When I first began to write this play, I felt compelled to do something. People I loved were suffering. It is not often that Indigenous people aren’t being tormented by something, but this was different. This time, people I loved had been witness to something devastating. Something horrific, something so traumatic, it would alter the course of their lives.

I imagine, for some Australians, it may be second nature to think that tragedy won’t happen to you. But this is not something Indigenous Australians have the luxury to dream.

I realised one day (as every Indigenous child does), that the white world that I knew had stuck a target on my back. That it was only a matter of time before I succumb to that which this country had prepared for me—the destruction of my mind and my body. The destruction of my culture.

Every day since that moment I have tried to rally against that doom. To learn how not to live in fear.

Indigenous Australians live daily with the sickly effects of that devastating force, most commonly known as colonisation. Its effects are ever-present and all around us. You may have the luxury of not seeing it all the time. We do not. Let me make no mistake. The effects are absolutely evident in the rate in which Indigenous Australians take their own lives. In some parts of Australia, those rates are the highest in the world, up to twenty times the national average.

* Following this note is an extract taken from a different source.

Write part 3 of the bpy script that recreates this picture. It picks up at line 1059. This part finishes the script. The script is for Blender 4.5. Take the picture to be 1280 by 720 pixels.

I couldn’t watch people I love become statistics.

When devastation was at our door again, I had to do something. I was in fear again. This time, I feared that the depression would spread.

When the moment came, I sat across from my cousin and I could say nothing. I mumbled and stared at the floor. I found it impossible to say anything. I remembered the echo of institutions I’d found myself in as a young, impressionable teenager—somewhat alone—well… they taught me to say nothing. They encouraged me to say nothing. I watched as the trauma of suicide and grief threatened to pull at the threads of my tightknit family, and truthfully, I was terrified.

So I began to write what would later become this play. I wrote because I thought my family needed me. The deeper the play took me, the more I realised that it was I, in fact, that needed them.

Part way through, I realised that I’d forgotten something. My mothers, my grandmothers, my great grandmothers had taught it to me, but somehow I’d forgotten: all we have is each other. Our integrity, our legacy, and our very survival depend on one another.

This has to be true of our two cultures. Black Australia has lived with intergenerational trauma and inequality for so long. We have talked about it, pleaded so often our voices are hoarse.

What will it take for Australia to rally around us? What will it take for Indigenous Australians to be heard?

I’d like to thank the extraordinary team of individuals that helped put this work together. I feel very lucky to get to work with, and to learn from, such incredibly talented humans. In particular, to the cast—Lisa, Trevor, Dion, Leonie and Nelson—watching you work and helping you find these characters over the last few weeks has been a great, great pleasure. Thank you for your patience, your courage and your dedication. I’m very, very proud of what we’ve made together.